REQUIREMENT. Retype the opening lines of the listing below, ending with the line that contains "bg.inputs['Color'].default_value = (0.86, 0.93, 1.0, 1);", and leave out any pictures.

RECORDED INFORMATION.

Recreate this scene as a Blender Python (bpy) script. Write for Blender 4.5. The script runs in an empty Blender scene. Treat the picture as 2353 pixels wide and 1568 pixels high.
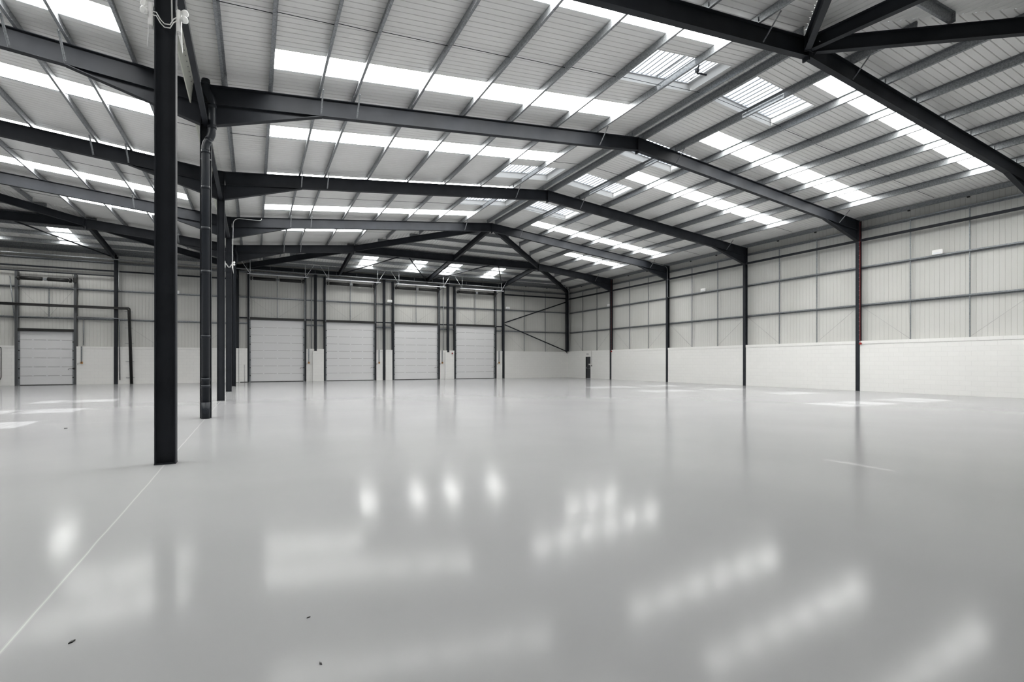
import bpy, bmesh, math, random
from mathutils import Vector, Matrix
random.seed(7)
sc = bpy.context.scene
COL = sc.collection

# ------------------------------------------------------------------ camera, sky, sun, exposure
F_PX = 1181.73; HOR = 834.03; YAW = 26.631
cam_d = bpy.data.cameras.new('camera'); cam = bpy.data.objects.new('camera', cam_d); COL.objects.link(cam)
cam.location = (1.174, -9.162, 1.5)
cam.rotation_euler = (math.radians(90), 0, -math.radians(YAW))
cam_d.sensor_fit = 'HORIZONTAL'; cam_d.sensor_width = 36.0
cam_d.lens = F_PX / 2353 * 36.0
cam_d.shift_y = (HOR - 784) / 2353
cam_d.clip_end = 300
sc.camera = cam

w = bpy.data.worlds.new('sky'); sc.world = w; w.use_nodes = True
bg = w.node_tree.nodes['Background']
bg.inputs['Color'].default_value = (0.86, 0.93, 1.0, 1); bg.inputs['Strength'].default_value = 0.42

sd = bpy.data.lights.new('sun', 'SUN'); sd.energy = 9.0; sd.angle = math.radians(0.55); sd.color = (1.0, 0.96, 0.90)
sun = bpy.data.objects.new('sun', sd); COL.objects.link(sun)
sun.rotation_euler = Vector((7.5, -0.8, -10.3)).to_track_quat('-Z', 'Y').to_euler()
sun.location = (-20, 10, 40)

SKYLIGHT = 9.0
sc.view_settings.view_transform = 'Standard'; sc.view_settings.look = 'None'
sc.view_settings.gamma = 1.0; sc.view_settings.use_curve_mapping = False
sc.view_settings.exposure = 1.1
cy = sc.cycles
cy.max_bounces = 8; cy.diffuse_bounces = 5; cy.glossy_bounces = 3; cy.transmission_bounces = 4
cy.transparent_max_bounces = 10; cy.caustics_reflective = False; cy.caustics_refractive = False
cy.use_denoising = True; cy.sample_clamp_indirect = 6.0; cy.blur_glossy = 0.5

# ------------------------------------------------------------------ dimensions
S = 7.088          # bay length
W = 29.92          # span of one hall
H = W / 2
YE = 5 * S         # end wall
YF = -2 * S        # wall behind the camera
RT = 9.05          # top of steel at eaves
DEP = 0.52         # rafter depth
PZ = 0.245         # purlin depth
SL = 0.1           # roof slope
HS = H / (2 * S)   # plan ratio of the hips
SH = SL * HS       # slope of the hip ends

# ------------------------------------------------------------------ materials
def mat(name, col, rough=0.5, metal=0.0, **k):
    m = bpy.data.materials.new(name); m.use_nodes = True
    b = m.node_tree.nodes['Principled BSDF']
    b.inputs['Base Color'].default_value = (*col, 1)
    b.inputs['Roughness'].default_value = rough
    b.inputs['Metallic'].default_value = metal
    for a, v in k.items(): b.inputs[a.replace('_', ' ')].default_value = v
    return m
def nodes(m): return m.node_tree.nodes, m.node_tree.links, m.node_tree.nodes['Principled BSDF']
def noise_mix(m, c1, c2, scale, detail=3, vec_scale=(1, 1, 1), lo=0.35, hi=0.65, target='Base Color'):
    n, l, b = nodes(m)
    tc = n.new('ShaderNodeTexCoord'); mp = n.new('ShaderNodeMapping'); mp.inputs['Scale'].default_value = vec_scale
    l.new(tc.outputs['Object'], mp.inputs['Vector'])
    t = n.new('ShaderNodeTexNoise'); t.inputs['Scale'].default_value = scale; t.inputs['Detail'].default_value = detail
    l.new(mp.outputs['Vector'], t.inputs['Vector'])
    r = n.new('ShaderNodeValToRGB'); r.color_ramp.elements[0].position = lo; r.color_ramp.elements[1].position = hi
    r.color_ramp.elements[0].color = (*c1, 1); r.color_ramp.elements[1].color = (*c2, 1)
    l.new(t.outputs['Fac'], r.inputs['Fac']); l.new(r.outputs['Color'], b.inputs[target])
    return t
M = {}
M['steel'] = mat('dark_painted_steel', (0.016, 0.018, 0.023), 0.55, 0.0, Specular_IOR_Level=0.22)
noise_mix(M['steel'], (0.014, 0.016, 0.020), (0.021, 0.024, 0.030), 1.3)
M['galv'] = mat('galvanised_steel', (0.34, 0.355, 0.37), 0.50, 0.55)
noise_mix(M['galv'], (0.19, 0.20, 0.21), (0.32, 0.335, 0.35), 22, 4)
M['galv_rail'] = mat('galvanised_rail', (0.27, 0.285, 0.30), 0.42, 0.7)
noise_mix(M['galv_rail'], (0.20, 0.215, 0.23), (0.30, 0.315, 0.33), 16, 4)
M['liner'] = mat('white_roof_liner', (0.64, 0.645, 0.63), 0.45)
noise_mix(M['liner'], (0.73, 0.732, 0.715), (0.80, 0.802, 0.79), 0.35, 5)
M['clad'] = mat('off_white_wall_liner', (0.72, 0.72, 0.68), 0.42)
noise_mix(M['clad'], (0.51, 0.512, 0.49), (0.56, 0.563, 0.545), 0.5, 5, (1, 1, .35))
M['wseam'] = mat('wall_sheet_joint', (0.43, 0.43, 0.41), 0.5)
M['seam'] = mat('roof_sheet_joint', (0.46, 0.46, 0.44), 0.6)  # darker tone in the grooves of the roof sheets
M['white'] = mat('white_plastic', (0.88, 0.88, 0.87), 0.4)
M['door'] = mat('white_insulated_door_panel', (0.655, 0.66, 0.67), 0.4)
M['black'] = mat('black_rubber', (0.012, 0.012, 0.012), 0.5)
M['pipe'] = mat('dark_grey_plastic_pipe', (0.014, 0.017, 0.022), 0.42, 0.0, Specular_IOR_Level=0.25)
M['alu'] = mat('mill_aluminium', (0.72, 0.74, 0.77), 0.35, 0.6)
M['louvre'] = mat('louvre_edge_metal', (0.30, 0.32, 0.35), 0.4, 0.3)
M['jamb'] = mat('grey_painted_jamb', (0.085, 0.09, 0.095), 0.45, 0.3)
M['red'] = mat('red_plastic', (0.30, 0.02, 0.02), 0.4)
M['redsteel'] = mat('red_oxide_cable', (0.10, 0.022, 0.02), 0.5)
M['yellow'] = mat('amber_plastic', (0.42, 0.20, 0.05), 0.5)
M['green'] = mat('green_sign', (0.03, 0.22, 0.09), 0.5)
M['exitdoor'] = mat('dark_grey_door', (0.018, 0.021, 0.025), 0.4)
M['gutter'] = mat('cream_membrane', (0.58, 0.59, 0.53), 0.5)
M['grey'] = mat('grey_label', (0.3, 0.3, 0.31), 0.5)
M['upstand'] = mat('white_upstand', (0.74, 0.74, 0.73), 0.45)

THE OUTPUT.
Recreate this scene as a Blender Python (bpy) script. Write for Blender 4.5. The script runs in an empty Blender scene. Treat the picture as 2353 pixels wide and 1568 pixels high.
import bpy, bmesh, math, random
from mathutils import Vector, Matrix
random.seed(7)
sc = bpy.context.scene
COL = sc.collection

# ------------------------------------------------------------------ camera, sky, sun, exposure
F_PX = 1181.73; HOR = 834.03; YAW = 26.631
cam_d = bpy.data.cameras.new('camera'); cam = bpy.data.objects.new('camera', cam_d); COL.objects.link(cam)
cam.location = (1.174, -9.162, 1.5)
cam.rotation_euler = (math.radians(90), 0, -math.radians(YAW))
cam_d.sensor_fit = 'HORIZONTAL'; cam_d.sensor_width = 36.0
cam_d.lens = F_PX / 2353 * 36.0
cam_d.shift_y = (HOR - 784) / 2353
cam_d.clip_end = 300
sc.camera = cam

w = bpy.data.worlds.new('sky'); sc.world = w; w.use_nodes = True
bg = w.node_tree.nodes['Background']
bg.inputs['Color'].default_value = (0.86, 0.93, 1.0, 1); bg.inputs['Strength'].default_value = 0.42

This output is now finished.